Schlein’s response on that last question was telling. He said the only instance his relationship with Pao had changed was when she moved onto his team. He continued to deny that her filing suit against the firm changed their relationship, and that her lawsuit had anything to do with her being fired.

But in general, the patterns of the trial continued. The defense team has effectively parried Pao’s team’s descriptions of egregious events by calling her recollections into question and planting them in a larger picture of supportive relationships between men and women. But it doesn’t appear that the company had very effective guidelines for how to deal with conflicts and inappropriate behavior. Partners had wide discretion to deal with events as they chose, and their judgment calls don’t always look good in hindsight.

There was a clear change in tone in the courtroom as Lane replaced Schlein on the stand. Schlein is an ultramarathon runner in his spare time, and at times it seemed his testimony was also an endurance competition. Schlein had a pattern of being dismissive and nitpicky in response to plaintiff attorney Alan Exelrod’s questioning, then switching to be much friendlier and open for Lynne Hermle, his firm’s defense lawyer.

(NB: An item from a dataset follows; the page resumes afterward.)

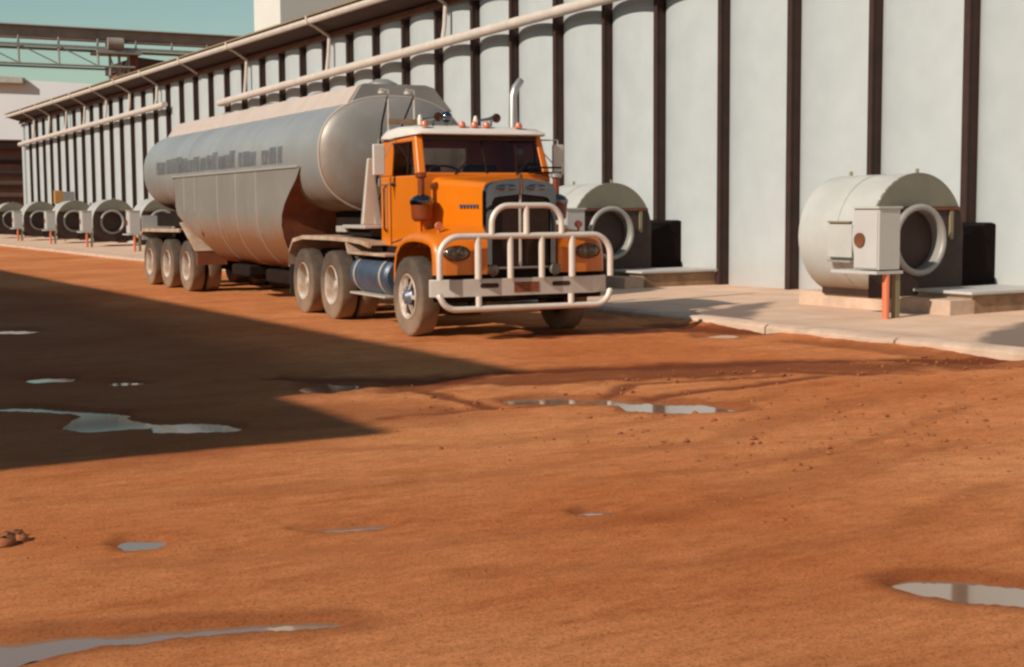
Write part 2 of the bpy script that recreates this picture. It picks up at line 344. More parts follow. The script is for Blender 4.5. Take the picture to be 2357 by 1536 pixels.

Lane, meanwhile, was generally more even-keeled. Since the events in question, he has retired from an active role at the firm. In a previous life, he served in the armed forces, and today he sort of presents like a retired general.

Perhaps the biggest gotcha moment of the day was a revelation that Mary Meeker, the famous internet analyst who joined Kleiner Perkins in 2010, was apparently excluded from the senior and most lucrative role for perhaps a year on the fund she helps run, during an era that predates that Pao lawsuit.

This was according to a November 2011 document surfaced by Exelrod, which included the list of managing partners on the Kleiner Perkins Digital Growth Fund (internally called DGF): Brook Byers, John Doerr, Bing Gordon, Bill Joy, Ray Lane and Ted Schlein. They are all men.

Meeker is and has been one of the main leaders of DGF, which is dedicated to Kleiner Perkins’ late-stage Internet investments, such as Square, Waze, Spotify and Lending Club. It was not immediately clear why she was excluded from the documents.

The discrepancy is important because managing partners share in the returns for funds, meaning they have huge upside if investments do well.

When asked about it on the stand, both Lane and Schlein testified that they thought Meeker would have been a managing partner at the time, because she runs DGF. But apparently she was not.

Exelrod suggested Meeker only got the title and the riches associated with managing partner after Ellen Pao filed her lawsuit. He was unable to prove the point yet, but it was clear that the plaintiff will return to this issue at a later date.

The trial has established that a lack of human resources oversight seems to have been a long-time problem for Kleiner Perkins.

On the stand, Lane admitted to mistakes in how he handled personnel decisions.

For instance, Lane helped support and promote former Kleiner Perkins partner Ajit Nazre even after he had initially — though apparently only briefly — lied about having an extramarital affair with Ellen Pao. And after another former Kleiner Perkins partner, Trae Vassallo, complained that she’d been harassed, also by Nazre, Lane did not initially report and escalate the incident, saying he wanted to wait for her to talk to her husband and decide how to handle it.

But Lane rejected claims from Pao and Vassallo that he had told Vassallo — perhaps jokingly — that she “should be flattered” by Nazre’s attention. “It’s just not me,” he said. “I would never say something like that. The first time I heard those words were in the press.”

And Lane said he meant no slight at all when he asked Vassallo and Pao to take notes on a whiteboard at an offsite strategy meeting. In retrospect, he said, he “sincerely apologizes” for that mistake.